Defendant contends that the People failed to prove that he had constructive possession of the marihuana seized in the residence and that the verdict is therefore not supported by legally sufficient evidence and is against the weight of the evidence. The legal standards for examining these contentions are well-established (see People v Bueno, 18 NY3d 160, 169 [2011]; People v Bleakley, 69 NY2d 490, 495 [1987]; People v Byrd, 152 AD3d 984, 986 [2017]). As relevant here, "[a] person is guilty of criminal possession of marihuana in the second degree when he [or she] knowingly and unlawfully possesses . . . [the] substances containing marihuana and the . . . substances are of an aggregate weight of more than sixteen ounces" (Penal Law § 221.25). "Where, as here, the People proceed under the theory of constructive possession, the proof must establish that [a] defendant exercised dominion or control over the property or the person who actually possessed the [property]" (People v Wilson, 100 AD3d 1045, 1046 [2012] [internal quotation marks and citations omitted], lv denied 22 NY3d 998 [2013]; see Penal Law § 10.00 [8]; People v Manini, 79 NY2d 561, 573-575 [1992]; People v Leader, 27 AD3d 901, 903 [2006]). "Constructive possession of the drugs . . . at issue may be established through circumstantial proof[,] and any conflict in the evidence regarding a defendant's dominion and control over the drugs . . . in question . . . creates [an] issue[] of witness credibility, and the jury's determination in that regard must be accorded great deference" (People v Victor, 139 AD3d 1102, 1105 [2016] [internal quotation marks, brackets and citations omitted], lv denied 28 NY3d 1076 [2016]; see People v Garcia-Toro, 155 AD3d 1086, 1086-1087 [2017]).

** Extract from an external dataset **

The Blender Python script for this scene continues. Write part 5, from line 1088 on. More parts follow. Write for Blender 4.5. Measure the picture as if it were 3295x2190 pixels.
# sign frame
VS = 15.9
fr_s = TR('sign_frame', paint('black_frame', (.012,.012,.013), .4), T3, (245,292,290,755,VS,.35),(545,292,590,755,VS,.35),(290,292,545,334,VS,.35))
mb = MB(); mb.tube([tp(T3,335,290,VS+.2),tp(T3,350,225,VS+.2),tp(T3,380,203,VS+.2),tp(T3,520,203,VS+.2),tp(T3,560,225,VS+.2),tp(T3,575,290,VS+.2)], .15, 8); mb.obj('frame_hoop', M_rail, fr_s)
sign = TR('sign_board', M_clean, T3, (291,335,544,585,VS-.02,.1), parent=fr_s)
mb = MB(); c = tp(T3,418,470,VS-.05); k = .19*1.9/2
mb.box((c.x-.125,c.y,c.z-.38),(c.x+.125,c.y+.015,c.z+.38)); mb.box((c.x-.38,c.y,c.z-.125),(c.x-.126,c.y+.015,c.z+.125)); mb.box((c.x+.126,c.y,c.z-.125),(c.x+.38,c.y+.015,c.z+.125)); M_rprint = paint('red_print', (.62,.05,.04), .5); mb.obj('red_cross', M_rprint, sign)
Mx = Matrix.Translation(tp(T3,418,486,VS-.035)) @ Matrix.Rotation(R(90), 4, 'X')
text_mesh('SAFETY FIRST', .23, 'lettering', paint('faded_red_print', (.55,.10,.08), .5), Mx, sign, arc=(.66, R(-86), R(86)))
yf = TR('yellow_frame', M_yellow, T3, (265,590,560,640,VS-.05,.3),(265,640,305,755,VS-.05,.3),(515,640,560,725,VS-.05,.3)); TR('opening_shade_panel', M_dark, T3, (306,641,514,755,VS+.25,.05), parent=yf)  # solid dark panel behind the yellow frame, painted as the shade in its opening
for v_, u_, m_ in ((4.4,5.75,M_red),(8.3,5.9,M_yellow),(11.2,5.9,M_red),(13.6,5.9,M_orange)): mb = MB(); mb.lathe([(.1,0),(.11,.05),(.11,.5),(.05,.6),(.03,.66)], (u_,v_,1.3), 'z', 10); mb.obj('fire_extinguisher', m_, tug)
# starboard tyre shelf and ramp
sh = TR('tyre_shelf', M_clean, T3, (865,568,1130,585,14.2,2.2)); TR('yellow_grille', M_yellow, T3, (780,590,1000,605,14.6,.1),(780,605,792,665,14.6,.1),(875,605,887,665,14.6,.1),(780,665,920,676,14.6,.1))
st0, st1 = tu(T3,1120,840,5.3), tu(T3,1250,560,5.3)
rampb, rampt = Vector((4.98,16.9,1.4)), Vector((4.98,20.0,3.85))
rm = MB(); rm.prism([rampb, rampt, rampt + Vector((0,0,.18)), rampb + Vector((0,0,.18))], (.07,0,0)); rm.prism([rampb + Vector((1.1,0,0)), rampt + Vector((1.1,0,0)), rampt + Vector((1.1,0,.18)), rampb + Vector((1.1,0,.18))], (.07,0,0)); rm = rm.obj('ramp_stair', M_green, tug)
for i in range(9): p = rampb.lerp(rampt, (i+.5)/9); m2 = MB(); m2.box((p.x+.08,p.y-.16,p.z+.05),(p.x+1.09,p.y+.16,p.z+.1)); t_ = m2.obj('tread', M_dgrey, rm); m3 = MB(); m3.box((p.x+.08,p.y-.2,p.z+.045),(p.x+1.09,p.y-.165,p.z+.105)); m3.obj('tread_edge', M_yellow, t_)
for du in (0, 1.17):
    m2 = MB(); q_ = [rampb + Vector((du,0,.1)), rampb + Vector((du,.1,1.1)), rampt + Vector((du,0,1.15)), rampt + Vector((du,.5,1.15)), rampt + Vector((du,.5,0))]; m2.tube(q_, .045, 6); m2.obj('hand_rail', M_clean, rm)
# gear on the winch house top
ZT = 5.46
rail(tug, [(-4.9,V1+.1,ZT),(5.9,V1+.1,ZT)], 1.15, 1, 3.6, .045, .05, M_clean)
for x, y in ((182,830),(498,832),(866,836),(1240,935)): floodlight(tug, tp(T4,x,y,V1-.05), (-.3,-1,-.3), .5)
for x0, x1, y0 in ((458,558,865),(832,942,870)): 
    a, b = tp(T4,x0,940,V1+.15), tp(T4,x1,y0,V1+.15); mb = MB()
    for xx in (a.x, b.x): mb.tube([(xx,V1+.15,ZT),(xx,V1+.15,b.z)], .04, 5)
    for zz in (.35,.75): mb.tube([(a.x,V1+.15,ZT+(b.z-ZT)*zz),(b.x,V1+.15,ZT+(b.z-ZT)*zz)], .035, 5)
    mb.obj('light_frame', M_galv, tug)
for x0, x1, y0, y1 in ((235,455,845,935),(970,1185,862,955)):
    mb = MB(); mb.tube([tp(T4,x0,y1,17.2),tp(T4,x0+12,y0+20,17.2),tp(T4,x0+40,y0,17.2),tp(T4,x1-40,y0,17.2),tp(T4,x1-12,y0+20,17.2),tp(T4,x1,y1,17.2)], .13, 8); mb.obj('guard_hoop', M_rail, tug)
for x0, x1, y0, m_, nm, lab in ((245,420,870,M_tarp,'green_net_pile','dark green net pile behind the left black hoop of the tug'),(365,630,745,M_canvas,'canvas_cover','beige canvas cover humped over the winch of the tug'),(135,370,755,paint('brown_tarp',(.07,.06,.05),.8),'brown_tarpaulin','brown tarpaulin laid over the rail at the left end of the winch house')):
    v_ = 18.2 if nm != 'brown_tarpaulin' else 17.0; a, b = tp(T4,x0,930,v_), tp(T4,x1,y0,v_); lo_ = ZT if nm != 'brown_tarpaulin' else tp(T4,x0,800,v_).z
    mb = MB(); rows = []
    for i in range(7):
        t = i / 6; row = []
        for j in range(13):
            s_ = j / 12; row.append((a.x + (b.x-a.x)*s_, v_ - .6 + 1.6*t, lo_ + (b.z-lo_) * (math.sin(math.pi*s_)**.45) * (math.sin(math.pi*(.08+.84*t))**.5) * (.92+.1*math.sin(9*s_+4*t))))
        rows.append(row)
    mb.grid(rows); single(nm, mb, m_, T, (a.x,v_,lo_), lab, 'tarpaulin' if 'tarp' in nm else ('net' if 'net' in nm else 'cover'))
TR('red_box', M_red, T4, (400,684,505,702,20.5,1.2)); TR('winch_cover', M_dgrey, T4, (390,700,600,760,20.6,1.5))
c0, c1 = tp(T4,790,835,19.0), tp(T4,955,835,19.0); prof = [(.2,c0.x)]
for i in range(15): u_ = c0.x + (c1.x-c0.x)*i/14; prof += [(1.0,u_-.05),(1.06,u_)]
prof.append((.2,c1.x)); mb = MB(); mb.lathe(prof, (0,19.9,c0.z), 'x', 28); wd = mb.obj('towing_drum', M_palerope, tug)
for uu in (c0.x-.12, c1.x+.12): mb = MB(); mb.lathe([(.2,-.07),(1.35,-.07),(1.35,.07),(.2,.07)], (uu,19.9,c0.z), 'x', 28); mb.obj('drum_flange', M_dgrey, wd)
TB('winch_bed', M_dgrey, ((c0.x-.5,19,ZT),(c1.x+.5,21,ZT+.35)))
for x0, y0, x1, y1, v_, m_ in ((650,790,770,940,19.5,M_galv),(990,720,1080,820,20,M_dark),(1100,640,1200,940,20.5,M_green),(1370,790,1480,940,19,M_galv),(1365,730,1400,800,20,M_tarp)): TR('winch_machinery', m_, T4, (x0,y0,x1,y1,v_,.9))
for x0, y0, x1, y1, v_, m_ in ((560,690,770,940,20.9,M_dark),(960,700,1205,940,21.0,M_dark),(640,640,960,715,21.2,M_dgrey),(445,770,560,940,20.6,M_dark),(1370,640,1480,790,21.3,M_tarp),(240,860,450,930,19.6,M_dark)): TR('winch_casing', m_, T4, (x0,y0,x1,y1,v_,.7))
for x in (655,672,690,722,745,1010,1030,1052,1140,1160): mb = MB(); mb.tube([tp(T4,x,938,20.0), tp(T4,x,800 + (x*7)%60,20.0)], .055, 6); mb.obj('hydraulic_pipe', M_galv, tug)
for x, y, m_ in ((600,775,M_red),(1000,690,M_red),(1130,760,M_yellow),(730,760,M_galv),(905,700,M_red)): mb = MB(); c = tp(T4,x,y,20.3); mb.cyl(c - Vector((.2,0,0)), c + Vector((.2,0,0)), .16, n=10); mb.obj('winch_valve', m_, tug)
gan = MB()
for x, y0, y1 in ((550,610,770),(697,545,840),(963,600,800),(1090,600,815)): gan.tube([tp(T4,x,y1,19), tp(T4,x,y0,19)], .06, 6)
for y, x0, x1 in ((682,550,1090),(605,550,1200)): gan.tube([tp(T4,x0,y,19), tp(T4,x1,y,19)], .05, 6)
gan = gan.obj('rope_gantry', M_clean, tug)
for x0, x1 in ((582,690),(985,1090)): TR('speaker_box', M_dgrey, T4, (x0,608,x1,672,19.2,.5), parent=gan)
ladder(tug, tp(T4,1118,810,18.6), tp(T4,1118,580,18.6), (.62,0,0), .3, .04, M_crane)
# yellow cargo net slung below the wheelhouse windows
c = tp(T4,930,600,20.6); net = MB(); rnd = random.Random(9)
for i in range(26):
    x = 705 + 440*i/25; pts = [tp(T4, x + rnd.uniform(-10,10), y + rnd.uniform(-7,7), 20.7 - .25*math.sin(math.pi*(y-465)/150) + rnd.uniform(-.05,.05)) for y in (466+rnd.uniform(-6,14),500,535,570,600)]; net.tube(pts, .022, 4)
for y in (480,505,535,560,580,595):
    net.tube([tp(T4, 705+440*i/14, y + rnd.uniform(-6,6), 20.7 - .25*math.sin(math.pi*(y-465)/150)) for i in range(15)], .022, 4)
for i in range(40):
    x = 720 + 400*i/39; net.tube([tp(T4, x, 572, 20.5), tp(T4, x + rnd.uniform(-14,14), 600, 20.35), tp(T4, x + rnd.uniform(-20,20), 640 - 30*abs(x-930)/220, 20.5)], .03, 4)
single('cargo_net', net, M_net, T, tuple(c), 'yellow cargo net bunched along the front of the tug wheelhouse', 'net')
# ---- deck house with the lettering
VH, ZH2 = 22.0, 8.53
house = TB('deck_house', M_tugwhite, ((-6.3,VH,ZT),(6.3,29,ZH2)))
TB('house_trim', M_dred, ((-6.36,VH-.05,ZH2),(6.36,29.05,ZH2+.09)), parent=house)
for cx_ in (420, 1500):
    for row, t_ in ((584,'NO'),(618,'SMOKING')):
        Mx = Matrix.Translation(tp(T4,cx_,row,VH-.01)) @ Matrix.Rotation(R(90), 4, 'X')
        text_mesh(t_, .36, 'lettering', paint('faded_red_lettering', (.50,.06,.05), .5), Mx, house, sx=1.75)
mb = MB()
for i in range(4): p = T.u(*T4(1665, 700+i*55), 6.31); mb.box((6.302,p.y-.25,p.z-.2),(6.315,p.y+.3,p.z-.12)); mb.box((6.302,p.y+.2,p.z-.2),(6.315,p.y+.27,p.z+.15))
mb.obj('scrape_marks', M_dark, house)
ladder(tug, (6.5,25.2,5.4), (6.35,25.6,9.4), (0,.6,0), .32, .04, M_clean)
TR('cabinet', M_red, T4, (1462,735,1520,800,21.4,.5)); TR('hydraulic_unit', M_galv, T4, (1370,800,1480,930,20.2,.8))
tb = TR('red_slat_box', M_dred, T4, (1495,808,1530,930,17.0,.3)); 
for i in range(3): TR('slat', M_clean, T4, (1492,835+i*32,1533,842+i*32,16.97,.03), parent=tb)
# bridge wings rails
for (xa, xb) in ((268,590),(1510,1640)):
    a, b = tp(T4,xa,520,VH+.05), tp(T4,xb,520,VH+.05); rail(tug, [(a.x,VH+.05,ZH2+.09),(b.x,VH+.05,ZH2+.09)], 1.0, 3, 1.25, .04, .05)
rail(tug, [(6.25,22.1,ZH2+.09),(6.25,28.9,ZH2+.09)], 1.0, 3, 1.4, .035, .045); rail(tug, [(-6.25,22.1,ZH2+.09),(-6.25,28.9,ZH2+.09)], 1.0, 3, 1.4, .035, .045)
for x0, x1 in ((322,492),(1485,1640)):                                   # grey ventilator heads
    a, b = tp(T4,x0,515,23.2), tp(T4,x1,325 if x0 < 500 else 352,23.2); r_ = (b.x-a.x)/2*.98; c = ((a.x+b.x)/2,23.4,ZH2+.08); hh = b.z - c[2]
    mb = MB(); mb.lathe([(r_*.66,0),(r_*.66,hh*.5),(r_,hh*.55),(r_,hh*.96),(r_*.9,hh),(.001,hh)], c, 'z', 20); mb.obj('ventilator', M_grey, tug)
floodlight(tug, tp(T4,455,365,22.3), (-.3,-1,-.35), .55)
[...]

Here, the trial testimony given by members of the City of Albany Police Department who observed defendant's involvement in the controlled drug buy and who were involved with the search of the residence, along with the physical evidence obtained from that search, establishes defendant's constructive possession of the marihuana in question. Plante's testimony established that, a few days prior to the execution of the search warrant, defendant sold marihuana to the CI during a controlled buy that was monitored by members of the City of Albany Police Department. Plante explained that, during the controlled buy, he personally observed defendant and the CI engage in a hand-to-hand exchange at the residence resulting in the CI buying marihuana. Plante described how, at the time that the residence was searched, law enforcement found defendant's personal belongings in the front bedroom of the residence, including his clothing, wallet and personal mail, as well as 8.8 ounces of marihuana in a [*3]backpack. The trial testimony further demonstrated that Joseph Palin, defendant's brother, and Sayquon Kearney, defendant's friend, occupied the two remaining bedrooms in the residence, wherein the police discovered personal effects in their respective bedrooms, as well as another 10.2 ounces of marihuana and, among other things, a bullet-proof vest in Kearney's bedroom. In addition to finding an operating surveillance camera installed in the residence's living room window, the police discovered an additional 12.2 ounces of marihuana, "baggies," two digital scales, one triple-beam scale and $95 of US currency located within a kitchen cabinet.